Son anısı da Kayseri’den. Yıl 2006. Orada çalışırken sözleşmeli öğretmen olarak görev yapan başka biriyle fikri bir konuyu ele alıyordu. Ondan neredeyse on beş yaş büyüktü. Öğretmen arkadaş düşüncelerinden hazzetmedi ve “Kafanı kırarım!” dedi. Söz konusu hiddetli öğretmen, misafir olarak kaldığı kurumda çok yemek yemesi ve doğru düzgün kimseyle diyaloğu olmaması nedeniyle müstahdemler tarafından alaya alınıyor hatta yasadışı bir örgüt üyesi olabileceği bile konuşuluyordu.  O “din kardeşine hiddetli öğretmenin” haklarını ve saygınlık görmesi gerektiğini, hizmetlilerin amirlerine söyleyip durumu düzeltmeye çalışma görevi “kafası kırılacak” kimse olarak ona kalıyordu. Bir gün o hiddetli öğretmeni marka bir paltoyla gördü ve “Hocam çokuluslu şirketlerin ürünlerini almak, Irak’taki emperyalist saldırılara (2003-2011) destek olmak değil mi?” dedi. Yanıtı şöyle olmuştu: “Hocam o marka paltoyu almayıp da camiye giderken hasta olur cemaate bir süre katılamazsam ne olacak?” O kardeşinden de kafası kırılmadan ayrılmayı başarmıştı.
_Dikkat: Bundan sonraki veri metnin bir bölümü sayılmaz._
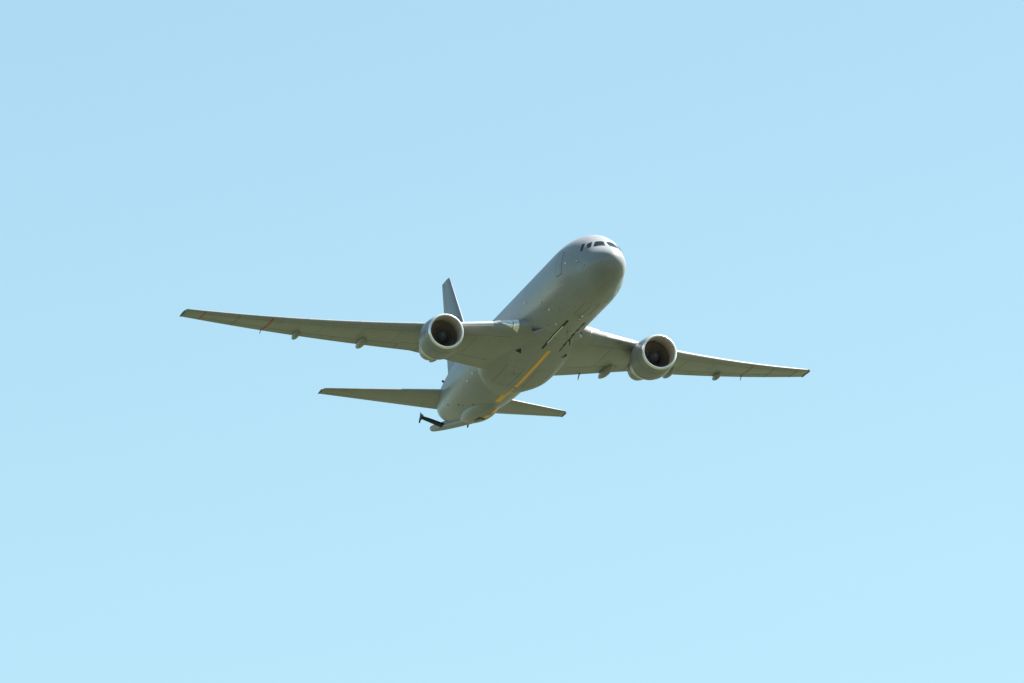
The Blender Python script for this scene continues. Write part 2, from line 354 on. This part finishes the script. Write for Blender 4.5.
# --- engines
def ringx(a, r, c, sgn, n=56, squash=0): 
    """circle of radius r, a metres behind the lip of the engine at c"""
    toe = math.radians(1.2)*sgn
    return [V(c[0]+a, c[1] - a*math.sin(toe)*1 + r*math.sin(t), c[2] + a*.012 - r*math.cos(t)*(1 - squash*(math.cos(t) > .6))) for t in (2*math.pi*k/n for k in range(n))]
for sgn in (1, -1):
    c = (16.41, sgn*7.97, -2.5)
    outer = [(.16, 1.318), (.3, 1.345), (.6, 1.385), (1.0, 1.435), (1.5, 1.485), (2.0, 1.515), (2.5, 1.49), (3.0, 1.40), (3.5, 1.23), (3.9, 1.11), (4.15, 1.04)]
    mb = MB(); mb.grid([ringx(a, r, c, sgn) for a, r in outer], True)
    mb.grid([ringx(a, r, c, sgn) for a, r in ((4.15, 1.04), (4.13, 1.015), (3.6, 1.1), (2.9, 1.2))], True)
    nac = mb.build('engine', M['paint'], plane, sharp=50)
    lip = [(.16, 1.319), (.08, 1.29), (.03, 1.258), (0, 1.215), (.015, 1.175), (.06, 1.14), (.14, 1.112), (.2, 1.1)]
    mb = MB(); mb.grid([ringx(a, r, c, sgn) for a, r in lip], True); mb.build('inlet_lip', M['lip'], nac, sharp=80)
    mb = MB(); mb.grid([ringx(a, r, c, sgn) for a, r in ((.2, 1.1), (.35, 1.09), (.6, 1.095), (1.0, 1.125), (1.5, 1.165), (1.9, 1.18))], True)
    mb.build('inlet_duct', M['duct'], nac)
    # fan: 38 twisted blades in front of a dark disc, and the spinner
    mb = MB(); mb.add(ringx(1.86, 1.18, c, sgn), [tuple(range(56))], 1)
    toe = math.radians(1.2)*sgn
    for k in range(38):
        t0 = 2*math.pi*k/38; rows = []
        for i in range(6):
            r = .42 + .74*i/5; tw = math.radians(28 + 34*i/5); ch = .30 + .05*i/5; row = []
            for u in (-.5, 0, .5):
                da = ch*u*math.cos(tw); dt = ch*u*math.sin(tw)/r; t = t0 + dt*sgn*0 + dt
                a = 1.64 + da; row.append(V(c[0]+a, c[1]-a*math.sin(toe)+r*math.sin(t), c[2]+a*.012-r*math.cos(t)))
            rows.append(row)
        mb.grid(rows)
    mb.build('fan', [M['blade'], M['dark']], nac, sharp=60)
    mb = MB(); mb.grid([ringx(a, r, c, sgn, 32) for a, r in ((.98, .004), (1.0, .07), (1.08, .15), (1.2, .24), (1.36, .34), (1.55, .42), (1.8, .46))], True, True)
    mb.build('spinner', M['hub'], nac)
    # core cowl, nozzle and plug
    mb = MB(); mb.grid([ringx(a, r, c, sgn) for a, r in ((2.9, .97), (3.6, .96), (4.3, .92), (4.9, .86), (5.5, .78), (5.9, .70), (5.9, .66), (5.6, .68))], True); mb.build('core_cowl', M['paint_wing'], nac, sharp=50)
    mb = MB(); mb.grid([ringx(a, r, c, sgn, 32) for a, r in ((5.4, .6), (5.9, .5), (6.3, .3), (6.6, .08), (6.64, .005))], True, False, True); mb.build('exhaust_plug', M['hot'], nac)
    # seams and latches on the cowling
    mb = MB()
    for a, r in ((.92, 1.4262), (2.42, 1.497)):
        mb.grid([ringx(a-.012, r-.002, c, sgn), ringx(a-.01, r+.006, c, sgn), ringx(a+.02, r+.004, c, sgn), ringx(a+.022, r-.006, c, sgn)], True)
    mb.build('cowl_seam', M['seam'], nac)
    mb = MB(); mb.grid([ringx(a, r, c, sgn) for a, r in ((4.08, 1.06), (4.11, 1.07), (4.18, 1.05), (4.18, 1.02), (4.14, 1.018))], True); mb.build('nozzle_rim', M['lip'], nac)
    # strake on the inboard shoulder
    # pylon
    mb = MB(); rows = []
    for s, zt_, zb_, hw in ((17.6, -1.16, -1.3, .04), (18.1, -.98, -1.4, .17), (19.0, -.74, -1.6, .24), (20.0, -.62, -1.7, .27), (21.2, -.75, -1.75, .27), (22.6, -.8, -1.65, .24), (24.0, -.9, -1.6, .16), (25.2, -1.05, -1.35, .05)):
        yc = sgn*7.93
        rows.append([V(s, yc+hw*x_, zz) for x_, zz in ((0, zt_), (-.7, zt_-.03), (-1, zt_-.12), (-1, zb_+.05), (-.8, zb_), (.8, zb_), (1, zb_+.05), (1, zt_-.12), (.7, zt_-.03))])
    mb.grid(rows, True, True, True); mb.build('pylon', M['paint_wing'], plane, sharp=45)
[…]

Yukarıdaki üç hatırada söz edilen Müslümanların yanlışları, yaptıkları savaşta Peygamber’i (s) bırakıp kaçan Müslümanlardan daha büyük değildi. O dönemdeki Müslümanları Resulullah (s) affetti ve üstelik işlerinde onlara danıştı. Bu yönüyle de Müslümanlara örnek oldu. Söz konusu üç üzücü hatıra, geçti gitti işte. Tanıdığım o Müslüman, o kardeşlerini görse yine musâfaha yapar en azından musâfaha yapmaya teşebbüs eder. Sonuçta onlar onun kardeşleri. Kardeşler arasında olur böyle şeyler.

 

 

[1] İnanca ilişkin konuların yorumunda akla ve iradeye öncelik veren kelâm mezhebi.

[2] Mücessime, Allah’ı cisim olarak düşünenleri veya O’na cismanî özellikler nisbet edenleri ifade etmek için kullanılan bir terimdir.